I hate to pile on the Tribune on a historically bad day, but this is just too infuriating (emphasis mine):

Obama was clearly hoping that the whole did-we-or-didn’t-we-torture debate would flare and fizzle after the release of the memos. He initially said he wanted to “move forward.” But he may already be backtracking, saying Tuesday that he wouldn’t rule out taking action against the lawyers who set the legal guidelines for the interrogations. Obama was right the first time. This needs to be put in the rearview mirror, and soon.

No justification, no argument, just a blanket-clutching plea: make it go away. And then the last line, as if that whole paragraph had never happened: “This debate is about the limits that a democratic society sets so that it does not sink to the level of those who seek to destroy it.”

Obviously it’s not currently clear whether there’s a legal case against the White House lawyers who set those “legal” guidelines, and fortunately the administration is not in a rush to make it (former federal prosecutor Elizabeth de la Vega has a good explanation as to why). But if there is, it’s about limits. Laws are limits in our democratic society. In one confused editorial, the Trib has said that we need to debate what the limits are… but that they’re not important enough to enforce even if they’ve been exceeded. No harm, no foul, except for the no harm part.
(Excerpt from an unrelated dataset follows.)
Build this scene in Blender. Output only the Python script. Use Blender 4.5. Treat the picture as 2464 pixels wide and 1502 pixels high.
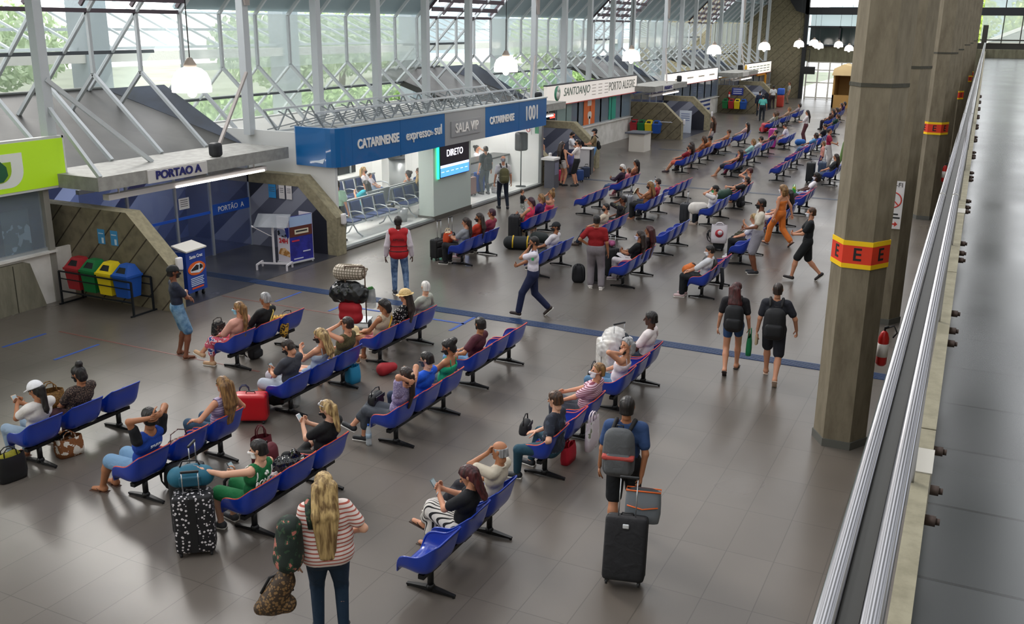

As Hilzoy puts it: “You know what? I’m focused on looking forward too. And as I gaze into my crystal ball, I see a world in which members of the executive branch take it for granted that they can do whatever they want with impunity. Why not break the law? Why not eavesdrop on Americans? Why not torture people? Why not detain citizens indefinitely without charges? Heck, why not impose martial law and make yourself dictator for life? There is nothing to stop the people who make these decisions. They have nothing to fear. Because once they’ve made them, their actions are back there, in the past that no one ever wants to look at.”

If you want a sense of the nightmare a few rogue legal minds unleashed, read John Conroy’s “Confessions of a Torturer,” or Mark Danner’s essential recent NYRB cover on the Red Cross report, or Marcy Wheeler’s blog (please kick her some money while you’re at it), or McClatchy’s recent report that abusive techniques were used to seek an Iraq/Al Qaida link, or Spencer Ackerman’s reporting on the 2007 OLC memo that authorized “enhanced interrogation techniques.” The last one has a hell of a conclusion: “the United States Government may not rely on interpretations of the law governing interrogations issued by the Department of Justice between September 11, 2001, and January 20, 2009.” Do that, and see if you can conclude, well, fuck it.

PS: What Atrios said: “I’m not the first person to bring this up recently, but the point is that it shouldn’t be Obama’s and Rahm Emmanuel’s decision whether to prosecute anybody.”